- **EXTRACTED DATA**
------------------------------
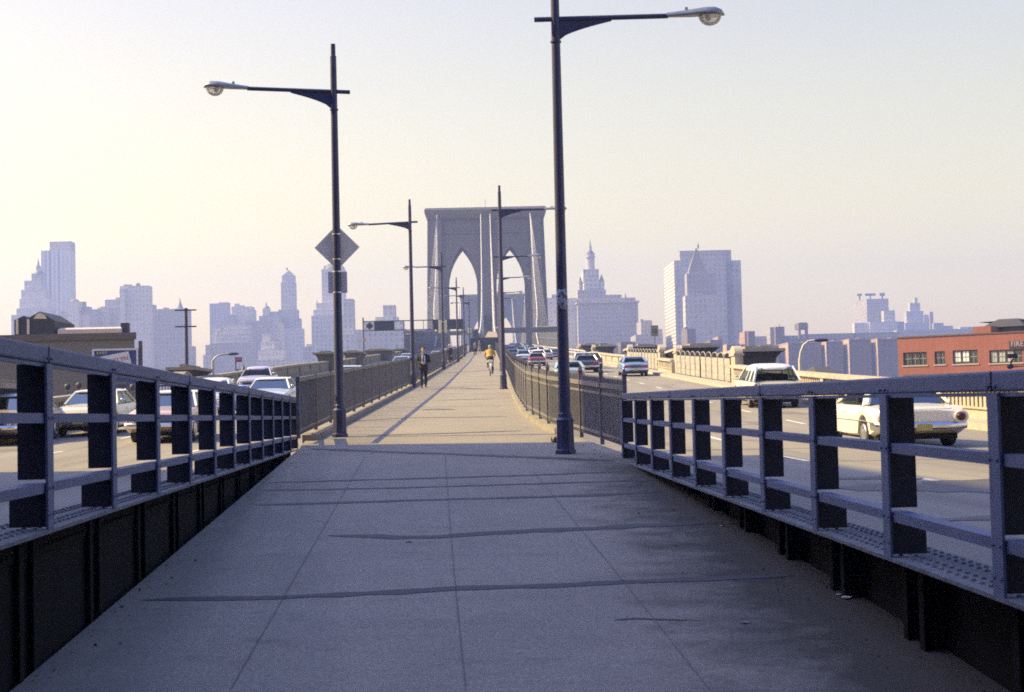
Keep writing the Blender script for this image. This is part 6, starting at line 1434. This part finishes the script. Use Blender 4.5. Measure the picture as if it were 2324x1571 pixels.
------------------------------
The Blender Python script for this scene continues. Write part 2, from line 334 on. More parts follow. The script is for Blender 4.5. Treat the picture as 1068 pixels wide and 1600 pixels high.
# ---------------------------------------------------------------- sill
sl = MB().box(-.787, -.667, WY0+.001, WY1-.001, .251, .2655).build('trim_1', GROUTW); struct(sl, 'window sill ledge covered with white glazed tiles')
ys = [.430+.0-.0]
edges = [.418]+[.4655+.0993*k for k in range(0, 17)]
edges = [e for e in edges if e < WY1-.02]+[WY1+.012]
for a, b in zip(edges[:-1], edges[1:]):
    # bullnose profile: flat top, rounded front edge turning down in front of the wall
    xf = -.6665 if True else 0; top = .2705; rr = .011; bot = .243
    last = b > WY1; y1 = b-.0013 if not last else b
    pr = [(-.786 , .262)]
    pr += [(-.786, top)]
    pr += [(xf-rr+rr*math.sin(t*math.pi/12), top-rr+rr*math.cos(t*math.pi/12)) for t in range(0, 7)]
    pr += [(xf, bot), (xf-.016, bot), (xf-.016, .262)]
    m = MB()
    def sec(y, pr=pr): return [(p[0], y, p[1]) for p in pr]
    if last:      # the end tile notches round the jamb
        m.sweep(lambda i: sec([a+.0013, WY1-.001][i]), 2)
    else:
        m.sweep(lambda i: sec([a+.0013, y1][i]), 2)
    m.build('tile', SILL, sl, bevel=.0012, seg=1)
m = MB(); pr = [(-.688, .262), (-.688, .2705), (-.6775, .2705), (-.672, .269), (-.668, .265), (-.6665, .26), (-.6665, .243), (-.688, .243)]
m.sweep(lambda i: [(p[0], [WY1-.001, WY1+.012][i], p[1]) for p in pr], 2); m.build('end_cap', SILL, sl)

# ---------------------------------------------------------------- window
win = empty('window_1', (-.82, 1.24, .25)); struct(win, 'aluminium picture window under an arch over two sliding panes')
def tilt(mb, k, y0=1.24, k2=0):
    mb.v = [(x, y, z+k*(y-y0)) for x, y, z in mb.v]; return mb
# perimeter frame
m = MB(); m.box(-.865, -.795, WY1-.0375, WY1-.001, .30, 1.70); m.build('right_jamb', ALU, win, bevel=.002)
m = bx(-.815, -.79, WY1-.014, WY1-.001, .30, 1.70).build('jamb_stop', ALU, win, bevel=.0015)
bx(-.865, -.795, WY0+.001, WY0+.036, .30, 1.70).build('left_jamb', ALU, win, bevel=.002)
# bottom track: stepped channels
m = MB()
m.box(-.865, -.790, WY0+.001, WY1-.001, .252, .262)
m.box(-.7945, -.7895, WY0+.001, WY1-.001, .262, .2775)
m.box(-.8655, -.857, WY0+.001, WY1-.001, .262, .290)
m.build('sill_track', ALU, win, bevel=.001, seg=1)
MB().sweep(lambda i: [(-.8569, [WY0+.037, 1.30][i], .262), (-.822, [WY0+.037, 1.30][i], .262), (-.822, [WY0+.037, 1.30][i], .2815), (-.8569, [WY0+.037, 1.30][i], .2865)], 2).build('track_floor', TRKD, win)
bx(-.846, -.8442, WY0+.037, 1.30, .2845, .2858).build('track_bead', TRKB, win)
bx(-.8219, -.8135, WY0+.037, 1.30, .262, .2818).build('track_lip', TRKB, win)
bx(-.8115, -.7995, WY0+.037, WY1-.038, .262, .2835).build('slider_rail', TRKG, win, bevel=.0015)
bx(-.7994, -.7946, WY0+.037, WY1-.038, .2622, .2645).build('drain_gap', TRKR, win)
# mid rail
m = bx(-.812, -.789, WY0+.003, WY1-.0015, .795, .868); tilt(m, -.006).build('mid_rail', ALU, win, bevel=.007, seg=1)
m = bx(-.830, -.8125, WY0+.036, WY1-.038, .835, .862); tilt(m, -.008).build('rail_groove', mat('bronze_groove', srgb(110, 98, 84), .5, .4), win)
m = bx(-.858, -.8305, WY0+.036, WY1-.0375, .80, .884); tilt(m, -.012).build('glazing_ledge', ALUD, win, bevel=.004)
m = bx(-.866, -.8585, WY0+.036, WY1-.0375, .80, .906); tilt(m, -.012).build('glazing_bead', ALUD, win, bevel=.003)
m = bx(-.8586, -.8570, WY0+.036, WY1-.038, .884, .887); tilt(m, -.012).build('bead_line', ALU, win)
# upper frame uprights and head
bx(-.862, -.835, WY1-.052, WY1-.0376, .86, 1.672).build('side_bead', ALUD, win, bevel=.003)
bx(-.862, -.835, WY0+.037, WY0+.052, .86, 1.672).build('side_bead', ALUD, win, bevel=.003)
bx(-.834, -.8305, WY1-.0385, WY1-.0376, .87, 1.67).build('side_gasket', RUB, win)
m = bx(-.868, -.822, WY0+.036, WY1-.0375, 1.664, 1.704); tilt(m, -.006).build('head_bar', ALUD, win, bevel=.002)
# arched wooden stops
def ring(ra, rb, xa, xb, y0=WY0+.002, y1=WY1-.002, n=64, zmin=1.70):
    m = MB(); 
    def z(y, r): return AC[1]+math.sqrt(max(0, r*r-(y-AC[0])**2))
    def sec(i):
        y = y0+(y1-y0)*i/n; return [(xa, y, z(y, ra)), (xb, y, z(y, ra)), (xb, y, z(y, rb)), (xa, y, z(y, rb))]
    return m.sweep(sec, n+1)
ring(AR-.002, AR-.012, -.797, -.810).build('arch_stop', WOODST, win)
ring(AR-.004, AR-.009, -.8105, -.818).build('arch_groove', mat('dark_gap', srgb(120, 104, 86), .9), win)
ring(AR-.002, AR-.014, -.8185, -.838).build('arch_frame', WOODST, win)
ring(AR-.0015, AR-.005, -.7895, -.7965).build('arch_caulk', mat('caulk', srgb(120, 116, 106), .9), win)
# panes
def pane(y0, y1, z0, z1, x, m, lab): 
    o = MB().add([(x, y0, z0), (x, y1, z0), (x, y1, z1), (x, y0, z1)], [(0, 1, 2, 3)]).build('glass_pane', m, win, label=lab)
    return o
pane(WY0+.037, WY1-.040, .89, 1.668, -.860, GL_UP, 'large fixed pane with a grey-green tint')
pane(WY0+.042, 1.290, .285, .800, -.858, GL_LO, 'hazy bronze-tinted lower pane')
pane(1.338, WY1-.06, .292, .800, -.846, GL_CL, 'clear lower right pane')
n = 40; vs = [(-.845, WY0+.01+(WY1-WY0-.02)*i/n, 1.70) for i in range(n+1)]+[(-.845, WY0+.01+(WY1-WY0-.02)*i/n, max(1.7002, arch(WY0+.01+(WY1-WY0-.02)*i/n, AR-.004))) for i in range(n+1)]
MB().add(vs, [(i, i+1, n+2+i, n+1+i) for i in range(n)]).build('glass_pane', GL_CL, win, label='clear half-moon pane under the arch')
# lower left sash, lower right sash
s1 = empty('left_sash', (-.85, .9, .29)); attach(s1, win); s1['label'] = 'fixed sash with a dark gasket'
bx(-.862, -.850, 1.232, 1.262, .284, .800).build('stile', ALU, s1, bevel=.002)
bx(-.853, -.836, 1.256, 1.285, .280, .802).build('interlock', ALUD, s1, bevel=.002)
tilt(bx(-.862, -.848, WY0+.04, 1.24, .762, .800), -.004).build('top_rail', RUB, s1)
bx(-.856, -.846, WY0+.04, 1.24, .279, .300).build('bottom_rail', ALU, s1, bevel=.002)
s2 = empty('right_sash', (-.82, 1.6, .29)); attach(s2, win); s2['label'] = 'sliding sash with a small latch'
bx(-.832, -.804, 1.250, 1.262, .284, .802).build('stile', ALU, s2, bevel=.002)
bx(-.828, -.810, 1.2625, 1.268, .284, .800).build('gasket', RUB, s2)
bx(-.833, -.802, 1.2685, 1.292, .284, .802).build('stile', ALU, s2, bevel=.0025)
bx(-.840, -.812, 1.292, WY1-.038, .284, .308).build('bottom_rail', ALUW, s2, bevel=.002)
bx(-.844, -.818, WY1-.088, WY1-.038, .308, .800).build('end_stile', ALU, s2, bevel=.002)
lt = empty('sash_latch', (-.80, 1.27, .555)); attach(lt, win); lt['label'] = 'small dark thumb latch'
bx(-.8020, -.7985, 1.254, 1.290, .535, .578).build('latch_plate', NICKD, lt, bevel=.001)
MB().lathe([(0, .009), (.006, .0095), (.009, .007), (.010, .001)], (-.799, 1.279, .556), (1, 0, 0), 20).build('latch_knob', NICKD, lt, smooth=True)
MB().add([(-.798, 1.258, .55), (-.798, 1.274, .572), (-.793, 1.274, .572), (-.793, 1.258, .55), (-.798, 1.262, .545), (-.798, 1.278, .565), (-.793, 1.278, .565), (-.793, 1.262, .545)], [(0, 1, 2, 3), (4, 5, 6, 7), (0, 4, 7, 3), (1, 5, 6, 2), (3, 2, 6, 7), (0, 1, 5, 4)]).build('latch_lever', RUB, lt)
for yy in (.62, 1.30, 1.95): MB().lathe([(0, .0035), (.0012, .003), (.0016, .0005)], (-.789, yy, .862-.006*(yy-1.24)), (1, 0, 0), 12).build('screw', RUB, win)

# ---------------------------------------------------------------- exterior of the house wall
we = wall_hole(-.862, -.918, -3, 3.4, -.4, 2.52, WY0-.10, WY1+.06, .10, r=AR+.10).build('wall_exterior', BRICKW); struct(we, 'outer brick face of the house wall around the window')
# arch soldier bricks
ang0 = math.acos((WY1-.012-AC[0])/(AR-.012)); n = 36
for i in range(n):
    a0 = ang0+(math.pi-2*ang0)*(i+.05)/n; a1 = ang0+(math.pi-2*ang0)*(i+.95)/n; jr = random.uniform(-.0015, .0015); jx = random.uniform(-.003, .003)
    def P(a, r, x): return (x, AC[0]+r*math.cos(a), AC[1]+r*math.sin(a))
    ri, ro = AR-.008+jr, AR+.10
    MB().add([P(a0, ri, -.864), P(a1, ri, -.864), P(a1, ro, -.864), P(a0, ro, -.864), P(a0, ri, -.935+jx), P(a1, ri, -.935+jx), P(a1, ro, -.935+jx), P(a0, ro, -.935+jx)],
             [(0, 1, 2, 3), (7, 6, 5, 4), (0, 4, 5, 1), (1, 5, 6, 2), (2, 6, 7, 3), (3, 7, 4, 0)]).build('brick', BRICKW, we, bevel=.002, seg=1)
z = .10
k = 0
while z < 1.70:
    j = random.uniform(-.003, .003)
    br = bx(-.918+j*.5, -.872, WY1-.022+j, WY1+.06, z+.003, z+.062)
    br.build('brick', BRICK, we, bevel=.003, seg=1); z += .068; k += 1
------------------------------
- **WORK TO BE COMPLETED**
Look through the records and gather every line containing "script".

- **SOLUTION BELOW**
Keep writing the Blender script for this image. This is part 6, starting at line 1434. This part finishes the script. Use Blender 4.5. Measure the picture as if it were 2324x1571 pixels.
The Blender Python script for this scene continues. Write part 2, from line 334 on. More parts follow. The script is for Blender 4.5. Treat the picture as 1068 pixels wide and 1600 pixels high.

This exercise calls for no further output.